## DATASET CONTENT
— Begin —

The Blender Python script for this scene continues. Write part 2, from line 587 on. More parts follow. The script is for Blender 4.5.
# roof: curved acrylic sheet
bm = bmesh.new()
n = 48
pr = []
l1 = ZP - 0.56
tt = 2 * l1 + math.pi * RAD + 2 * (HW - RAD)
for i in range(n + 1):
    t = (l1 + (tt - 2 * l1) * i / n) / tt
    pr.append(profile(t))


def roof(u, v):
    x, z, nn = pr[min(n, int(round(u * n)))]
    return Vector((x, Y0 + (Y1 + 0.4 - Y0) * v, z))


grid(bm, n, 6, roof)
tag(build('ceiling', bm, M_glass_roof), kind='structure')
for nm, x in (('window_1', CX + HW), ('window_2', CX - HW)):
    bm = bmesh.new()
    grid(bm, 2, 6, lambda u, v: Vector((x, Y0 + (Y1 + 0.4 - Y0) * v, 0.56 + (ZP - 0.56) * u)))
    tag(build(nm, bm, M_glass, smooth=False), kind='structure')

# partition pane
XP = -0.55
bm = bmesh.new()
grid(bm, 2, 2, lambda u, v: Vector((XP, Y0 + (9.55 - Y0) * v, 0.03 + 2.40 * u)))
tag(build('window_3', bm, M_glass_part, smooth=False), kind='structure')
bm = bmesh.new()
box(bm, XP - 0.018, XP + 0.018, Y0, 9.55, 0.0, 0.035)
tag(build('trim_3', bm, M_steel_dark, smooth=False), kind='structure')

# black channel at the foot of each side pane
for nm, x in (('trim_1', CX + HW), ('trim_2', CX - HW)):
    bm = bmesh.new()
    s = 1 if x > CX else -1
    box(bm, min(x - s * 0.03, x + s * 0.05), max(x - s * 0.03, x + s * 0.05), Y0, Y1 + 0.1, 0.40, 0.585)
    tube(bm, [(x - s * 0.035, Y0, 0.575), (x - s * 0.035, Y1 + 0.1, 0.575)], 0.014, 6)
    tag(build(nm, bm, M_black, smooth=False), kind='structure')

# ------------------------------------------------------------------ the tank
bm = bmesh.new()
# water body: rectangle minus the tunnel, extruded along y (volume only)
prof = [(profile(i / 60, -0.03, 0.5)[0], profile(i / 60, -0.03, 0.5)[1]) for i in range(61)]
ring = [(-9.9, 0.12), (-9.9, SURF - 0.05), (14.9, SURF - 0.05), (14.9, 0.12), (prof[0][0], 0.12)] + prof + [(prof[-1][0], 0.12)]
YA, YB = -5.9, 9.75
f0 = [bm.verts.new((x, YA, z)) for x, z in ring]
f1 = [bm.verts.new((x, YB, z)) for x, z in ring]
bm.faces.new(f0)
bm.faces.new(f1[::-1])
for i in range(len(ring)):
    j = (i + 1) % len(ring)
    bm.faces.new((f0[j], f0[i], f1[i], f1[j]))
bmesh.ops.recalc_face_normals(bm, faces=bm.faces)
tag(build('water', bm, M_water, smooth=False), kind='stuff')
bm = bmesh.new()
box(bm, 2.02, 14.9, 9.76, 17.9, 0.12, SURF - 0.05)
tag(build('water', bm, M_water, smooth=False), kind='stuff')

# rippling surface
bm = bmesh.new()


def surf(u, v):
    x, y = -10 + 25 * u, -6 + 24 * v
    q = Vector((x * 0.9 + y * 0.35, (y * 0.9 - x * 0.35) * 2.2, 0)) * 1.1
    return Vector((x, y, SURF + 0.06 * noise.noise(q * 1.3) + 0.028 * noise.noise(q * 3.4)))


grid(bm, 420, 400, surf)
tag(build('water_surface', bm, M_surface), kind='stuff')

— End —

## WORK TO COMPLETE
Transcribe all of the material exactly. Omit nothing.

## SOLUTION BELOW
The Blender Python script for this scene continues. Write part 2, from line 587 on. More parts follow. The script is for Blender 4.5.
# roof: curved acrylic sheet
bm = bmesh.new()
n = 48
pr = []
l1 = ZP - 0.56
tt = 2 * l1 + math.pi * RAD + 2 * (HW - RAD)
for i in range(n + 1):
    t = (l1 + (tt - 2 * l1) * i / n) / tt
    pr.append(profile(t))


def roof(u, v):
    x, z, nn = pr[min(n, int(round(u * n)))]
    return Vector((x, Y0 + (Y1 + 0.4 - Y0) * v, z))


grid(bm, n, 6, roof)
tag(build('ceiling', bm, M_glass_roof), kind='structure')
for nm, x in (('window_1', CX + HW), ('window_2', CX - HW)):
    bm = bmesh.new()
    grid(bm, 2, 6, lambda u, v: Vector((x, Y0 + (Y1 + 0.4 - Y0) * v, 0.56 + (ZP - 0.56) * u)))
    tag(build(nm, bm, M_glass, smooth=False), kind='structure')

# partition pane
XP = -0.55
bm = bmesh.new()
grid(bm, 2, 2, lambda u, v: Vector((XP, Y0 + (9.55 - Y0) * v, 0.03 + 2.40 * u)))
tag(build('window_3', bm, M_glass_part, smooth=False), kind='structure')
bm = bmesh.new()
box(bm, XP - 0.018, XP + 0.018, Y0, 9.55, 0.0, 0.035)
tag(build('trim_3', bm, M_steel_dark, smooth=False), kind='structure')

# black channel at the foot of each side pane
for nm, x in (('trim_1', CX + HW), ('trim_2', CX - HW)):
    bm = bmesh.new()
    s = 1 if x > CX else -1
    box(bm, min(x - s * 0.03, x + s * 0.05), max(x - s * 0.03, x + s * 0.05), Y0, Y1 + 0.1, 0.40, 0.585)
    tube(bm, [(x - s * 0.035, Y0, 0.575), (x - s * 0.035, Y1 + 0.1, 0.575)], 0.014, 6)
    tag(build(nm, bm, M_black, smooth=False), kind='structure')

# ------------------------------------------------------------------ the tank
bm = bmesh.new()
# water body: rectangle minus the tunnel, extruded along y (volume only)
prof = [(profile(i / 60, -0.03, 0.5)[0], profile(i / 60, -0.03, 0.5)[1]) for i in range(61)]
ring = [(-9.9, 0.12), (-9.9, SURF - 0.05), (14.9, SURF - 0.05), (14.9, 0.12), (prof[0][0], 0.12)] + prof + [(prof[-1][0], 0.12)]
YA, YB = -5.9, 9.75
f0 = [bm.verts.new((x, YA, z)) for x, z in ring]
f1 = [bm.verts.new((x, YB, z)) for x, z in ring]
bm.faces.new(f0)
bm.faces.new(f1[::-1])
for i in range(len(ring)):
    j = (i + 1) % len(ring)
    bm.faces.new((f0[j], f0[i], f1[i], f1[j]))
bmesh.ops.recalc_face_normals(bm, faces=bm.faces)
tag(build('water', bm, M_water, smooth=False), kind='stuff')
bm = bmesh.new()
box(bm, 2.02, 14.9, 9.76, 17.9, 0.12, SURF - 0.05)
tag(build('water', bm, M_water, smooth=False), kind='stuff')

# rippling surface
bm = bmesh.new()


def surf(u, v):
    x, y = -10 + 25 * u, -6 + 24 * v
    q = Vector((x * 0.9 + y * 0.35, (y * 0.9 - x * 0.35) * 2.2, 0)) * 1.1
    return Vector((x, y, SURF + 0.06 * noise.noise(q * 1.3) + 0.028 * noise.noise(q * 3.4)))


grid(bm, 420, 400, surf)
tag(build('water_surface', bm, M_surface), kind='stuff')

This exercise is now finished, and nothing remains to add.